Tuesday, April 5, 2022

FDR's Gold Confiscation on This Day in History

This Day in History: US President Franklin D. Roosevelt signed Executive Order 6102 on this day in 1933 "forbidding the hoarding of gold coin, gold bullion, and gold certificates within the continental United States." With this Executive Order, gold as legal money disappeared in the United States, paving the way for the government to engage in near-unconstrained debasement of the currency. Without EO 6102 Roosevelt would be unable to enact his New Deal spending programs.

"The monetary system of the United States at the time of the Depression could not sustain inflation very long because the country was on a gold standard. If people sensed that the government was printing too many paper dollars, by law they could redeem those dollars from the government’s store of gold. Moreover, gold coins circulated along with silver dollars, half-dollars, quarters, and dimes. If people were exchanging their dollars for gold, then the government’s own gold supply would be diminished. Since the gold standard included requirements that the country’s money supply have at least a 40 percent gold backing, a drain on gold reserves would have forced the government to stop printing so many dollars. Therefore, the plans of the New Dealers ran headlong into the reality of the gold standard and its check on inflation." Source

This is the same revered administration that ordered the mass destruction of crops, as well as animals such as pigs and chickens, at a time of Depression when the country was hungry. "The aim was explicitly to raise the prices of all farm commodities. The preposterous economic 'theory' behind this was that if prices and wages were jacked up, that would increase 'purchasing power,' which was the way to lift the country out of the Depression." Source

Despite all of the above and all of the spending, the New Deal was an abject failure. On May 6, 1939, Henry Morgenthau, Roosevelt’s treasury secretary, confirmed this: “We have tried spending money. We are spending more than we have ever spent before and it does not work ... After eight years of this Administration we have just as much unemployment as when we started ... And an enormous debt to boot!” 

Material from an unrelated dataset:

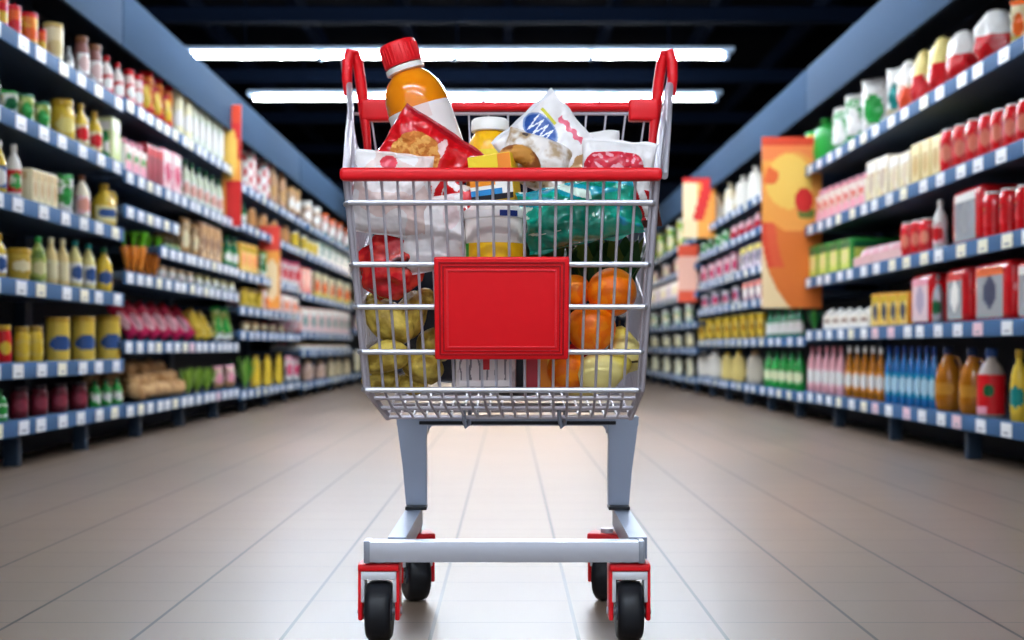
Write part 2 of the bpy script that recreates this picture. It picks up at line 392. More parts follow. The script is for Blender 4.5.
def k_tray(w, dp, h, c):                                   # shallow open tray with small packs or produce showing over the rim
    b = MB().box((0, 0, .006), (w, dp, .012), c[0])
    for sx in (-1, 1): b.box((sx*(w/2-.004), 0, h*.25), (.008, dp, h*.5), c[0]); b.box((0, sx*(dp/2-.004), h*.25), (w, .008, h*.5), c[0])
    out = [('tray', b)]
    k = 0
    nx = max(2, min(5, int(w/.07)))
    for i in range(nx):
        for j in range(2):
            q = MB().blob((-w/2+w*(i+.5)/nx, (j-.5)*dp*.42, h*.56), (w/nx*.46, dp*.2, h*.42), c[1+(k % 2)], 2, .1, seed=k); k += 1
            out.append(('food_pack', q))
    return out
def k_leafy(d, dp, h, c):
    d *= .75
    out = MB()
    for k in range(15):
        a = k*2.4; rr = .12+.3*(k/15); ang = .12+.4*k/15
        out.M = Matrix.Translation((0, 0, .025)) @ Rz(a) @ Ry(ang)
        def f(u, v):
            wd = math.sin(PI*min(.98, v*.9+.08))**.8*d*.22
            return Vector(((v**2)*d*.12+.01, (u-.5)*2*wd, v*h*.98-abs(u-.5)*h*.08+noise.noise(Vector((u*6, v*6, k)))*.012))
        out.grid(f, 6, 8, c[k % 2])
    st = MB().lathe([(d*.10, 0), (d*.13, h*.08), (d*.06, h*.3)], c[2], 10)
    return [('leaves', out), ('stem', st)]
def k_sack(w, dp, h, c):                                   # stuffed sack gathered at the top
    prof = [(.38, 0), (.48, .05), (.5, .3), (.49, .6), (.42, .78), (.2, .88), (.12, .9)]
    b = MB().lathe([(r*w, z*h) for r, z in prof], c[0], 22, 1, min(1, dp/w))
    for i, v in enumerate(b.v): v += Vector((noise.noise(v*14), noise.noise(v*14+Vector((5, 0, 0))), 0))*.02*(1 if v.z > .01 else 0)
    n = MB().lathe([(.12*w, .89*h), (.2*w, .96*h), (.17*w, h)], c[1], 14, cap=False)
    return [('sack_body', b), ('gathered_neck', n)]
def k_loaf(w, dp, h, c):
    b = MB().blob((0, 0, h*.5), (w*.5, dp*.42, h*.5), c[0], 3, .04)
    s_ = MB()
    for k in range(3):
        s_.box((-w*.22+w*.22*k, -dp*.14, h*.9), (.012, dp*.4, h*.05), c[1], .003, R=Rz(.5))
    return [('crust', b), ('scoring', s_)]
def k_carrots(d, dp, h, c):
    out = []
    for k in range(3):
        m = MB(); m.M = Matrix.Translation(((k-1)*d*.3, 0, .006)) @ Ry((k-1)*.14)
        m.lathe([(d*.03, 0), (d*.12, h*.1), (d*.2, h*.38), (d*.26, h*.6), (d*.18, h*.66)], c[0], 12); out.append(('root', m))
        g_ = MB(); g_.M = m.M
        for j in range(6):
            a = j*1.05; g_.tube([(0, 0, h*.62), (math.cos(a)*d*.08, math.sin(a)*d*.08, h*.82), (math.cos(a)*d*.2, math.sin(a)*d*.2, h)], d*.05, c[1], 6)
        out.append(('leaf_top', g_))
    return out
def k_melon(d, dp, h, c):
    b = MB().blob((0, 0, h/2), (d*.5, d*.45, h/2), c[0], 3, .03); s_ = MB().tube([(0, 0, h*.96), (.01, 0, h*1.04)], d*.04, c[1], 6)
    return [('fruit_body', b), ('stalk', s_)]
KINDS = dict(jar=k_jar, can=k_can, tin=k_tin, bottle=k_bottle, jug=k_jug, carton=k_carton, gable=k_gable, pouch=k_pouch, dots=k_dots, fruitbag=k_fruitbag, canpack=k_canpack,
             bigpack=k_bigpack, bottlepack=k_bottlepack, tub=k_tub, tray=k_tray, leafy=k_leafy, sack=k_sack, loaf=k_loaf, carrots=k_carrots, melon=k_melon)
LONG = {'carton', 'canpack', 'bigpack', 'bottlepack', 'tray', 'gable'}       # length runs along the shelf
NAMES = dict(jar=('glass_jar', 'jar'), can=('drink_can', 'can'), tin=('food_tin', 'tin'), bottle=('bottle', 'bottle'), jug=('jug', 'jug'), carton=('carton', 'carton'), gable=('drink_carton', 'carton'),
             pouch=('food_pouch', 'bag'), dots=('snack_bag', 'bag'), fruitbag=('fruit_bag', 'bag'), canpack=('can_multipack', 'drink pack'), bigpack=('multipack', 'drink pack'),
             bottlepack=('bottle_multipack', 'drink pack'), tub=('tub', 'tub'), tray=('food_tray', 'tray'), leafy=('lettuce', 'lettuce'), sack=('sack', 'sack'), loaf=('bread_loaf', 'bread'),
             carrots=('carrot_bunch', 'carrots'), melon=('melon', 'melon'))
ORD = ['first', 'second', 'third', 'fourth', 'fifth', 'sixth', 'seventh', 'eighth', 'ninth', 'tenth', 'eleventh', 'twelfth']
def row(bayname, lvl, x0, x1, n, pw, ph, kind, cols, desc, lean=0, name=None, yaw=None, back=0, depth=None):
    side = 'left' if 'left' in bayname else 'right'
    s, Y0, Y1, lv = BAYS[(side, bayname)]
    z, ya, yb = lv[lvl]
    above = min([q[0] for q in lv if q[0] > z+.02 and q[1] < yb-.1 and q[2] > ya+.1 and (q[1] <= px2y((x0+x1)/2) <= q[2])] + [2.62])-.075
    gap = above-z-ZT
    xs = [x0, x1]; xs.sort(key=lambda q: -abs(q-CX))       # from the near end
    far = abs((x0+x1)/2-CX) < 215
    proto = None
    total = len(lv)
    shelf_word = 'bottom' if lvl == total-1 else ('top' if lvl == 0 else ORD[lvl])
    place = 'on the %s shelf, %s' % (shelf_word, bayname)
    if kind in LONG:
        Xf = XL+.03+back
        Ya, Yb = sorted((px2y(xs[0], Xf), px2y(xs[1], Xf)))
        Ya = max(Ya, Y0+.01) if Ya > Y0-.5 else Ya
        L = (Yb-Ya)/n; w_ = L*.93
    for i in range(n):
        px = xs[0]+(xs[1]-xs[0])*(i+.5)/n
        if kind in LONG:
            Y = Ya+L*(i+.5); d = w_; dp = depth or {'canpack': L*.66, 'bottlepack': L*.66, 'gable': .12}.get(kind, .34)
            h = min(ph*Y/F, gap)
            X = Xf+dp/2
            if kind == 'canpack' or kind == 'bottlepack': X = Xf+w_/3
        else:
            Xc = XL+.03+back+.06
            for _ in range(3):
                Y = Xc*F/abs(px-CX); d = pw*Y/F; Xc = XL+.03+back+max(.04, d/2)
            d = min(d, .5); X = Xc; h = min(ph*Y/F, gap*.97); dp = depth or d*.5
            X = max(X, XL+.03+back+d*.5)
        if proto is None:
            parts = KINDS[kind](d, dp, h, cols)
            nm = name or NAMES[kind][0]
            if far:
                m = MB()
                for _, q in parts: m.merge(q)
                proto = m.build(nm)
            elif len(parts) == 1: proto = parts[0][1].build(nm)
            else:
                proto = empty(nm)
                for pn, q in parts: q.build(pn, proto)
            o = proto; base = (d, h)
        else:
            o = copy_tree(proto)
        o.location = (s*X, Y, z+.0025+(abs(lean)*.5*d if lean else 0))
        y_ = yaw if yaw is not None else (PI/2 if kind in LONG else .75)
        if kind not in LONG: y_ += random.uniform(-.12, .12)
        if kind in ('pouch', 'fruitbag', 'dots', 'sack', 'leafy'): h *= random.uniform(.9, 1.0); y_ += random.uniform(-.2, .2)
        o.rotation_euler = (0, lean*s, -s*y_) if not lean else (0, 0, 0)
        if lean: o.rotation_euler = (Rz(-s*y_) @ Ry(lean)).to_euler()
        if proto is not o: 
            o.scale = (d/base[0], d/base[0], h/base[1])
        lab = desc + ((', %s from near end' % ORD[i]) if n > 1 else '')+(', %s shelf, %s' % (shelf_word, bayname))
        tag(o, lab, NAMES[kind][1], (desc+' group '+place) if n > 1 else None)
# colours
FW = foil('f7f5f0'); FR = foil('d3141c')
W = pl('f4f2ec'); CR = pl('ecdfb4'); YE_ = mat('e3bf3a', rough=.25, coat=.4); YD = pl('c9a02e'); BL = pl('34568f'); RD = pl('d3141c'); RDK = pl('8f0f22'); GR = pl('2d9a3f'); GD = pl('12663a')
OR = pl('f0671c'); PK = pl('f0a3b4'); HP = pl('d5285e'); TN = pl('c79a62'); BR = pl('7b4a2b'); GY = pl('8d8f93'); NV = pl('16284e'); BK = pl('14161a'); TE = pl('14827c'); AM = mat('b06a12', rough=.15, coat=.6)
SL = mat('c9ced4', rough=.25, metal=.5); CL = pl('f8f6f2')
pGr = pr('2d9a3f', 'f2f2e6', 'd8c84a', 22); pCr = pr('e8d9a4', 'f6efd8', 'b8863a', 20); pPk = pr('f3b7c0', 'f8f4f0', 'b2384a', 24); pRd = pr('d3141c', 'b00a18', 'f6e9e4', 16, .56)
pYe = pr('efc93c', 'f6e48a', 'd07c1c', 18); pTn = pr('c89a62', 'e4c79a', '7b4a2b', 26); pMx = pr('f3efe6', 'e0574a', '2d9a3f', 26); pBl = pr('1f5fb4', '1b86c8', 'e8f2fb', 20); pWg = pr('f3f5ee', '5cae4c', 'e9d657', 20, .55)
pOl = pr('6e8a3a', 'a7b655', 'e4dfa8', 20); pBr = pr('8a5a3c', 'c99b74', 'efdcc8', 24); pLv = pr('e9e4ea', 'c4a7c2', '5566aa', 24)

A = 'nearest left bay'
row(A, 0, -34, 6, 3, 16, 34, 'tin', [OR, RD, RD, YE_], 'red and orange food tin')
row(A, 0, 6, 20, 1, 15, 34, 'tin', [RD, RD, OR, RD], 'short red canister')
row(A, 0, 20, 37, 1, 17, 36, 'tin', [OR, RD, pr('f08a2a', 'f6c23c', 'd3141c', 20), OR], 'orange canister with red lid')
row(A, 0, 36, 46, 1, 10, 28, 'tin', [OR, RD, OR, YE_], 'slim orange tin')
row(A, 0, 43, 63, 1, 19, 42, 'tin', [CR, pl('cdb269'), CR, pl('dcc98a')], 'tall cream canister')
row(A, 0, 63, 74, 1, 10, 28, 'bottle', [GY, GY, GY, W], 'slim grey bottle')
row(A, 0, 75, 101, 2, 14, 46, 'jar', [pl('8c5a52'), BR, W, pl('d9b7b0')], 'brown jar with white label')
row(A, 0, 101, 123, 2, 12, 42, 'bottle', [pl('e9dcd4'), RD, RD, W], 'white bottle with red cap and label')
row(A, 1, -36, 18, 3, 17, 30, 'pouch', [pGr, GR, W, GD], 'green and white leafy pouch')
row(A, 1, 18, 50, 2, 17, 32, 'pouch', [pOl, GD, pGr, GR], 'olive green leafy pouch')
row(A, 1, 50, 74, 1, 24, 44, 'jar', [YE_, YD, YE_, pl('f0dc7c')], 'big round yellow jar')
row(A, 1, 74, 101, 2, 15, 54, 'bottle', [YE_, YD, pCr, RD], 'yellow bottle with patterned label')
row(A, 1, 101, 112, 1, 12, 50, 'bottle', [GD, GD, GR, W], 'dark green bottle')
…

Any centralized governmental plan to invigorate an economy has always failed, and these plans are always proposed by elites who are not very bright. Raymond Moley wrote in May 1936 about Roosevelt: "I was impressed as never before by the utter lack of logic of the man, the scantiness of his precise knowledge of things that he was talking about, by the gross inaccuracies in his statements. . . ."

The limitation on gold ownership in the United States was repealed after President Gerald Ford signed a bill legalizing private ownership of gold coins, bars, and certificates by an Act of Congress, codified in Pub.L. 93–373, which went into effect December 31, 1974.